> [Your instructions]:
Starting at the first line of the data below, write out each line exactly until you reach the line containing "R_ = math.radians", and include that line too.

################

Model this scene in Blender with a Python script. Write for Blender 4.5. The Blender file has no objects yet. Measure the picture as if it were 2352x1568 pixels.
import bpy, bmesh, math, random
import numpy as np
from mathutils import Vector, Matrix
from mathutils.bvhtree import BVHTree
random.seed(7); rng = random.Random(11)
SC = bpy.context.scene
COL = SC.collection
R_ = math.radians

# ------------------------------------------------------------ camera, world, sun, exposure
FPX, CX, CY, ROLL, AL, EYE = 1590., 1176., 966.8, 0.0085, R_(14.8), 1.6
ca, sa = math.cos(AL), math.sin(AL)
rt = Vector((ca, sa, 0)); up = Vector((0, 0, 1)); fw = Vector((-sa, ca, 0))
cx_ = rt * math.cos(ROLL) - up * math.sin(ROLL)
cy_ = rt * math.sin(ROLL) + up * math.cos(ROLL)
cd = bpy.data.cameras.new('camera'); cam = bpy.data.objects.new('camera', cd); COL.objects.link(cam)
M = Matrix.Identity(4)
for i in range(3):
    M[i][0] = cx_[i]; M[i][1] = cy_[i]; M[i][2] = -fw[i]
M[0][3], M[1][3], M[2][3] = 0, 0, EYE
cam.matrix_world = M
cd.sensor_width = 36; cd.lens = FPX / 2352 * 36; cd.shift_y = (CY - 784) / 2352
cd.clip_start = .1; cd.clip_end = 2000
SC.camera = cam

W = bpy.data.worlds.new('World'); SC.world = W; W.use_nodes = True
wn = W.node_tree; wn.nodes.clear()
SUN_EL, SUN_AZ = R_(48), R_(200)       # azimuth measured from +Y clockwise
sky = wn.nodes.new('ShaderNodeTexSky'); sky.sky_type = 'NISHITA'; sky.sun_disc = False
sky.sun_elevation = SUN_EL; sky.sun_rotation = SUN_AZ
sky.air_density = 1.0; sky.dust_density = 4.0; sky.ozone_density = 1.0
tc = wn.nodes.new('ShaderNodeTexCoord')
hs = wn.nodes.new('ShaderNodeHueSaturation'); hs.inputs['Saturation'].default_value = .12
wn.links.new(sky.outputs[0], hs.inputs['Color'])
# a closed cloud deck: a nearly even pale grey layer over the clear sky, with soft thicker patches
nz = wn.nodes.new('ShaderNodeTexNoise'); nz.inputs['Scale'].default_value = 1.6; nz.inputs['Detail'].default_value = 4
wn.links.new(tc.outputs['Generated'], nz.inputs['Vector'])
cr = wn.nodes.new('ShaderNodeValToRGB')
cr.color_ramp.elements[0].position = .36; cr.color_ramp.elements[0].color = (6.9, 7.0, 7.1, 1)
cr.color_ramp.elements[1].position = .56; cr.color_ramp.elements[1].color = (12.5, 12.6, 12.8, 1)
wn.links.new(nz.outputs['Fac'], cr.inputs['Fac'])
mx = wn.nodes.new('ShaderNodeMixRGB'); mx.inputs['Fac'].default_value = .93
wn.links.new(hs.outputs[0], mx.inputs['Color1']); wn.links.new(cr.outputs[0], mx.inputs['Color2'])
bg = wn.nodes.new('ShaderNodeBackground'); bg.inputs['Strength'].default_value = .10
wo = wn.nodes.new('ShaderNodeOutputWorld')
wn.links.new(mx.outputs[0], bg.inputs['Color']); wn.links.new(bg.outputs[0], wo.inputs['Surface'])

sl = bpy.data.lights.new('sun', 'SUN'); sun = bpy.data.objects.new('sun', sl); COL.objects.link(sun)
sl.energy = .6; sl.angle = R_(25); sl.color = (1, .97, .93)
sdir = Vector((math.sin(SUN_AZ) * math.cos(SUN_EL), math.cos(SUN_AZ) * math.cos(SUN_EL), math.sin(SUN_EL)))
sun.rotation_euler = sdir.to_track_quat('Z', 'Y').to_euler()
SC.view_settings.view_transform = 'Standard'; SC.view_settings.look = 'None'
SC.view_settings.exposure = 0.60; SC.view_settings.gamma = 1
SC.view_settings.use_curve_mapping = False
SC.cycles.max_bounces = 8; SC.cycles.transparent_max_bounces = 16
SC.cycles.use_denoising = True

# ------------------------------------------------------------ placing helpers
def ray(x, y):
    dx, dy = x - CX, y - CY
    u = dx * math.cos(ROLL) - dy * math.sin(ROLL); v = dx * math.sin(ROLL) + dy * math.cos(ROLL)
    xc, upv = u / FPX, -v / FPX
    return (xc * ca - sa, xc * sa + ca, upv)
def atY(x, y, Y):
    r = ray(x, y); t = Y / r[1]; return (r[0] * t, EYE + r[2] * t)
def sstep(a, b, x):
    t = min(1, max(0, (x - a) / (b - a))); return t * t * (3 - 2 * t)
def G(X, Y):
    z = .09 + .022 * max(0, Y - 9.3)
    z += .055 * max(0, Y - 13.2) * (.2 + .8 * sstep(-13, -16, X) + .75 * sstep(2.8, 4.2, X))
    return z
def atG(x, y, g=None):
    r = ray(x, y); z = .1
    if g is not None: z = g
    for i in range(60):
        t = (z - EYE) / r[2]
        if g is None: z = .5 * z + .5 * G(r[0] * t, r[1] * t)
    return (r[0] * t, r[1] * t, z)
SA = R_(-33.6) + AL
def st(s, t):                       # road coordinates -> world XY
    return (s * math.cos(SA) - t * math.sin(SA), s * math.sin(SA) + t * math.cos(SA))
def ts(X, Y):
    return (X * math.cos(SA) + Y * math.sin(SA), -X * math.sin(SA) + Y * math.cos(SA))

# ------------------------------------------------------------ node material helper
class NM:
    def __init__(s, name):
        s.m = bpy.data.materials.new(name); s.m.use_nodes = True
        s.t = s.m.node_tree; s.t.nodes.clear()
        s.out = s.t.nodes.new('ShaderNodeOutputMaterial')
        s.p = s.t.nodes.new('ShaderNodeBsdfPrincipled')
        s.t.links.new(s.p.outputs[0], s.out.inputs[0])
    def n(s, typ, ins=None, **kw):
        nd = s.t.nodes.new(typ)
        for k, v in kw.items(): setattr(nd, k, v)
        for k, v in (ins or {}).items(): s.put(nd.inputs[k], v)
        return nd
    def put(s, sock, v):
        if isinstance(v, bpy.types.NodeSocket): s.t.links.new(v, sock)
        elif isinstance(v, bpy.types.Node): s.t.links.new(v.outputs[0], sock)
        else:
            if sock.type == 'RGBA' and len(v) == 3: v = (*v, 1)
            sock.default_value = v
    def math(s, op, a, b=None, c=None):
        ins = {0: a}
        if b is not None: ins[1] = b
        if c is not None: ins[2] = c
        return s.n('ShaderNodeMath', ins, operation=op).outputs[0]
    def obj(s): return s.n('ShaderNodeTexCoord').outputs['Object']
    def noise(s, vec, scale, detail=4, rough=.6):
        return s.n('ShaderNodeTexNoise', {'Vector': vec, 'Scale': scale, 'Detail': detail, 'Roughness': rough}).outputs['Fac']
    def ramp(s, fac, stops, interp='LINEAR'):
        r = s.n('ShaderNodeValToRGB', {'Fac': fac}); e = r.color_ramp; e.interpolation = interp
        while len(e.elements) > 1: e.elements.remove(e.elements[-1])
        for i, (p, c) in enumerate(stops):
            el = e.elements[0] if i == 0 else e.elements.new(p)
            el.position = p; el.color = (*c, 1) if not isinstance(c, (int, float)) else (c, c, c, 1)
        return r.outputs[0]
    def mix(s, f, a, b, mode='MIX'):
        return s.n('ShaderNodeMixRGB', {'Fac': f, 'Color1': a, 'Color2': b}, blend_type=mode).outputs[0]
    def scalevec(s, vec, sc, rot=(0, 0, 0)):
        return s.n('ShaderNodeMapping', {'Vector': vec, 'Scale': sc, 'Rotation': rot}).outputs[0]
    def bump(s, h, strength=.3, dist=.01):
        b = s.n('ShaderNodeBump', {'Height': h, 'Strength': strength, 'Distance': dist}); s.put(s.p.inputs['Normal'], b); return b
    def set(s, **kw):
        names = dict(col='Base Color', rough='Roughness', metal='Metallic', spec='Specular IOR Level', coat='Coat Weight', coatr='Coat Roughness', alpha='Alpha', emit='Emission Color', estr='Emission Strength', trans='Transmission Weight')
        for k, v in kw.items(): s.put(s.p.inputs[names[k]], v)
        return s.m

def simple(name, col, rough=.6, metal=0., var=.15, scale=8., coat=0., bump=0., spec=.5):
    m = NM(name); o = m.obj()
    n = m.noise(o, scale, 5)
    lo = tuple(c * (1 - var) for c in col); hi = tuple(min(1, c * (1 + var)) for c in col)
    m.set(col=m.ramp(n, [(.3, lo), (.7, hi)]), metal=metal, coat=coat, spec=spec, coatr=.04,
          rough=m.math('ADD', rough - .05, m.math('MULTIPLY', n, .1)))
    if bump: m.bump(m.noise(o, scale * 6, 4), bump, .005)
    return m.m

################

> [Result of this task]:
Model this scene in Blender with a Python script. Write for Blender 4.5. The Blender file has no objects yet. Measure the picture as if it were 2352x1568 pixels.
import bpy, bmesh, math, random
import numpy as np
from mathutils import Vector, Matrix
from mathutils.bvhtree import BVHTree
random.seed(7); rng = random.Random(11)
SC = bpy.context.scene
COL = SC.collection
R_ = math.radians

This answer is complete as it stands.